▶ EXERCISE PROMPT
Repeat the listing in full, exactly as it stands.

▶ SUPPLIED INFORMATION
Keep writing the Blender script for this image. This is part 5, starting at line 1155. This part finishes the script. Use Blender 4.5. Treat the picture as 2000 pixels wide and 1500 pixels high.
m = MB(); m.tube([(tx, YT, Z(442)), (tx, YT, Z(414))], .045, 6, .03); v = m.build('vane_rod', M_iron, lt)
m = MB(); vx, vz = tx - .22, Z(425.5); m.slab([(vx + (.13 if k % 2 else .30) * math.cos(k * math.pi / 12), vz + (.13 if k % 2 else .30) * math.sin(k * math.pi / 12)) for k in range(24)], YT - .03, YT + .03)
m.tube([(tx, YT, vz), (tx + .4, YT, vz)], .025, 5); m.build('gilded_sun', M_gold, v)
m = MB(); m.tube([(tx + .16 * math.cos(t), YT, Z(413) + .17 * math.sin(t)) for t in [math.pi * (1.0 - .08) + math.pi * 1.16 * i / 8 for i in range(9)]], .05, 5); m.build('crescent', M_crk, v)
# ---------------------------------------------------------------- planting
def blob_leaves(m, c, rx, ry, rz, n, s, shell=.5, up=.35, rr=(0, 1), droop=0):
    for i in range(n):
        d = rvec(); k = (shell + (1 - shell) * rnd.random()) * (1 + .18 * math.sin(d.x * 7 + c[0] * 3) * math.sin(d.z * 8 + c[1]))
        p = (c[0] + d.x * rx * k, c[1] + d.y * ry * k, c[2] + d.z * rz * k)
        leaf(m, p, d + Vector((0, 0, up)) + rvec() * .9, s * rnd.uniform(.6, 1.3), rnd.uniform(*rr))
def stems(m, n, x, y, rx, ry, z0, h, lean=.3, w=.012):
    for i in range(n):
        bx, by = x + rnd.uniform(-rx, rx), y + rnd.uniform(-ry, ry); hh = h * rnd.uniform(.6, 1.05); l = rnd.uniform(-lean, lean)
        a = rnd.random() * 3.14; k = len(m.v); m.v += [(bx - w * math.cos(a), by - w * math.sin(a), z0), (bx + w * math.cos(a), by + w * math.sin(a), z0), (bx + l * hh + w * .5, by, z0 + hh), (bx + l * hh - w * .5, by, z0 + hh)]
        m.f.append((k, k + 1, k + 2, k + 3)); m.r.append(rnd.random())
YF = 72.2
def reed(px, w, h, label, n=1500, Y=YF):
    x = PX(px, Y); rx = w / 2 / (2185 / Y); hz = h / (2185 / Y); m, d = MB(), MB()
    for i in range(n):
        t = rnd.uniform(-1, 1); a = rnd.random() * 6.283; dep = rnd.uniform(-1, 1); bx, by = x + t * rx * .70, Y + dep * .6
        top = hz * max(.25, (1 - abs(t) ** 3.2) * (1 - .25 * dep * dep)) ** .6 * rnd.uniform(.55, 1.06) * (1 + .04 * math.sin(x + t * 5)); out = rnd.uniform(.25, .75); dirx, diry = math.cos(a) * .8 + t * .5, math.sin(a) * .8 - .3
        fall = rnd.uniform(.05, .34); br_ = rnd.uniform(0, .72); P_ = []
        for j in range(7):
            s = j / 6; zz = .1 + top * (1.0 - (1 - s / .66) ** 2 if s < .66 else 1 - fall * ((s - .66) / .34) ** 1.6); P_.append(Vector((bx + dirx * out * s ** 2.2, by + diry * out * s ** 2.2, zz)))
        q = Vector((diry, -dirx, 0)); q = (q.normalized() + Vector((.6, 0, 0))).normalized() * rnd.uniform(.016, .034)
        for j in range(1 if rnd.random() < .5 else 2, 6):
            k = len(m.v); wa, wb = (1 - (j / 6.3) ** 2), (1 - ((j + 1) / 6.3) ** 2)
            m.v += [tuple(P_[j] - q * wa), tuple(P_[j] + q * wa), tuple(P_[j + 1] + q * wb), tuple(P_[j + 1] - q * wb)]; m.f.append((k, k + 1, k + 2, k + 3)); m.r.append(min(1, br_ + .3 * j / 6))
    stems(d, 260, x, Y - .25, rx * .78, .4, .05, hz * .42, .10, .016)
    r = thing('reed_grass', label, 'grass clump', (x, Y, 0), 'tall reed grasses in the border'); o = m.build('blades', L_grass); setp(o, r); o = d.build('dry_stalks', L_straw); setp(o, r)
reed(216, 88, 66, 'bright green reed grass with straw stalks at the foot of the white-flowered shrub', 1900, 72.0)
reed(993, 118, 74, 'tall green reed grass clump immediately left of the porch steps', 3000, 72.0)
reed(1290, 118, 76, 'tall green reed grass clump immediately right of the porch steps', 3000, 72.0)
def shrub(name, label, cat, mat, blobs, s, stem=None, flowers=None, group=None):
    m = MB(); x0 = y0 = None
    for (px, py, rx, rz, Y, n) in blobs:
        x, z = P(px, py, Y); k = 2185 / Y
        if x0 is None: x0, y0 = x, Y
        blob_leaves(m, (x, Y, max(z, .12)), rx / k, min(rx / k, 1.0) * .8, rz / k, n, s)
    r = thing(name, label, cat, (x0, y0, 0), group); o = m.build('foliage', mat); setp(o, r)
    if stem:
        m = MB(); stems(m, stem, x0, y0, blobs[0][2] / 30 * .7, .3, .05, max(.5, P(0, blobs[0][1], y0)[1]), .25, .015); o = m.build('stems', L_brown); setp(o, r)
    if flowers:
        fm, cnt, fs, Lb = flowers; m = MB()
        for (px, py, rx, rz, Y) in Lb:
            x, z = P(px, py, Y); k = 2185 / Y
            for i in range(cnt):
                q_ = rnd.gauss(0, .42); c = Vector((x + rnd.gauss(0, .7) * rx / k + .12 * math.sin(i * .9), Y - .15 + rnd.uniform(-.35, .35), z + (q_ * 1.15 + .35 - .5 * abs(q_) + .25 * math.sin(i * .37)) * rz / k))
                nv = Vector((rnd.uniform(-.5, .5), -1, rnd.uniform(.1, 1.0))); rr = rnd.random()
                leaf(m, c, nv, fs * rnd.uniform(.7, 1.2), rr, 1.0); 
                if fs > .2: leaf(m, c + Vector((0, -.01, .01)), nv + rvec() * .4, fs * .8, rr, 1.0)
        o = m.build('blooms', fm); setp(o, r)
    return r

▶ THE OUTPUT
Keep writing the Blender script for this image. This is part 5, starting at line 1155. This part finishes the script. Use Blender 4.5. Treat the picture as 2000 pixels wide and 1500 pixels high.
m = MB(); m.tube([(tx, YT, Z(442)), (tx, YT, Z(414))], .045, 6, .03); v = m.build('vane_rod', M_iron, lt)
m = MB(); vx, vz = tx - .22, Z(425.5); m.slab([(vx + (.13 if k % 2 else .30) * math.cos(k * math.pi / 12), vz + (.13 if k % 2 else .30) * math.sin(k * math.pi / 12)) for k in range(24)], YT - .03, YT + .03)
m.tube([(tx, YT, vz), (tx + .4, YT, vz)], .025, 5); m.build('gilded_sun', M_gold, v)
m = MB(); m.tube([(tx + .16 * math.cos(t), YT, Z(413) + .17 * math.sin(t)) for t in [math.pi * (1.0 - .08) + math.pi * 1.16 * i / 8 for i in range(9)]], .05, 5); m.build('crescent', M_crk, v)
# ---------------------------------------------------------------- planting
def blob_leaves(m, c, rx, ry, rz, n, s, shell=.5, up=.35, rr=(0, 1), droop=0):
    for i in range(n):
        d = rvec(); k = (shell + (1 - shell) * rnd.random()) * (1 + .18 * math.sin(d.x * 7 + c[0] * 3) * math.sin(d.z * 8 + c[1]))
        p = (c[0] + d.x * rx * k, c[1] + d.y * ry * k, c[2] + d.z * rz * k)
        leaf(m, p, d + Vector((0, 0, up)) + rvec() * .9, s * rnd.uniform(.6, 1.3), rnd.uniform(*rr))
def stems(m, n, x, y, rx, ry, z0, h, lean=.3, w=.012):
    for i in range(n):
        bx, by = x + rnd.uniform(-rx, rx), y + rnd.uniform(-ry, ry); hh = h * rnd.uniform(.6, 1.05); l = rnd.uniform(-lean, lean)
        a = rnd.random() * 3.14; k = len(m.v); m.v += [(bx - w * math.cos(a), by - w * math.sin(a), z0), (bx + w * math.cos(a), by + w * math.sin(a), z0), (bx + l * hh + w * .5, by, z0 + hh), (bx + l * hh - w * .5, by, z0 + hh)]
        m.f.append((k, k + 1, k + 2, k + 3)); m.r.append(rnd.random())
YF = 72.2
def reed(px, w, h, label, n=1500, Y=YF):
    x = PX(px, Y); rx = w / 2 / (2185 / Y); hz = h / (2185 / Y); m, d = MB(), MB()
    for i in range(n):
        t = rnd.uniform(-1, 1); a = rnd.random() * 6.283; dep = rnd.uniform(-1, 1); bx, by = x + t * rx * .70, Y + dep * .6
        top = hz * max(.25, (1 - abs(t) ** 3.2) * (1 - .25 * dep * dep)) ** .6 * rnd.uniform(.55, 1.06) * (1 + .04 * math.sin(x + t * 5)); out = rnd.uniform(.25, .75); dirx, diry = math.cos(a) * .8 + t * .5, math.sin(a) * .8 - .3
        fall = rnd.uniform(.05, .34); br_ = rnd.uniform(0, .72); P_ = []
        for j in range(7):
            s = j / 6; zz = .1 + top * (1.0 - (1 - s / .66) ** 2 if s < .66 else 1 - fall * ((s - .66) / .34) ** 1.6); P_.append(Vector((bx + dirx * out * s ** 2.2, by + diry * out * s ** 2.2, zz)))
        q = Vector((diry, -dirx, 0)); q = (q.normalized() + Vector((.6, 0, 0))).normalized() * rnd.uniform(.016, .034)
        for j in range(1 if rnd.random() < .5 else 2, 6):
            k = len(m.v); wa, wb = (1 - (j / 6.3) ** 2), (1 - ((j + 1) / 6.3) ** 2)
            m.v += [tuple(P_[j] - q * wa), tuple(P_[j] + q * wa), tuple(P_[j + 1] + q * wb), tuple(P_[j + 1] - q * wb)]; m.f.append((k, k + 1, k + 2, k + 3)); m.r.append(min(1, br_ + .3 * j / 6))
    stems(d, 260, x, Y - .25, rx * .78, .4, .05, hz * .42, .10, .016)
    r = thing('reed_grass', label, 'grass clump', (x, Y, 0), 'tall reed grasses in the border'); o = m.build('blades', L_grass); setp(o, r); o = d.build('dry_stalks', L_straw); setp(o, r)
reed(216, 88, 66, 'bright green reed grass with straw stalks at the foot of the white-flowered shrub', 1900, 72.0)
reed(993, 118, 74, 'tall green reed grass clump immediately left of the porch steps', 3000, 72.0)
reed(1290, 118, 76, 'tall green reed grass clump immediately right of the porch steps', 3000, 72.0)
def shrub(name, label, cat, mat, blobs, s, stem=None, flowers=None, group=None):
    m = MB(); x0 = y0 = None
    for (px, py, rx, rz, Y, n) in blobs:
        x, z = P(px, py, Y); k = 2185 / Y
        if x0 is None: x0, y0 = x, Y
        blob_leaves(m, (x, Y, max(z, .12)), rx / k, min(rx / k, 1.0) * .8, rz / k, n, s)
    r = thing(name, label, cat, (x0, y0, 0), group); o = m.build('foliage', mat); setp(o, r)
    if stem:
        m = MB(); stems(m, stem, x0, y0, blobs[0][2] / 30 * .7, .3, .05, max(.5, P(0, blobs[0][1], y0)[1]), .25, .015); o = m.build('stems', L_brown); setp(o, r)
    if flowers:
        fm, cnt, fs, Lb = flowers; m = MB()
        for (px, py, rx, rz, Y) in Lb:
            x, z = P(px, py, Y); k = 2185 / Y
            for i in range(cnt):
                q_ = rnd.gauss(0, .42); c = Vector((x + rnd.gauss(0, .7) * rx / k + .12 * math.sin(i * .9), Y - .15 + rnd.uniform(-.35, .35), z + (q_ * 1.15 + .35 - .5 * abs(q_) + .25 * math.sin(i * .37)) * rz / k))
                nv = Vector((rnd.uniform(-.5, .5), -1, rnd.uniform(.1, 1.0))); rr = rnd.random()
                leaf(m, c, nv, fs * rnd.uniform(.7, 1.2), rr, 1.0); 
                if fs > .2: leaf(m, c + Vector((0, -.01, .01)), nv + rvec() * .4, fs * .8, rr, 1.0)
        o = m.build('blooms', fm); setp(o, r)
    return r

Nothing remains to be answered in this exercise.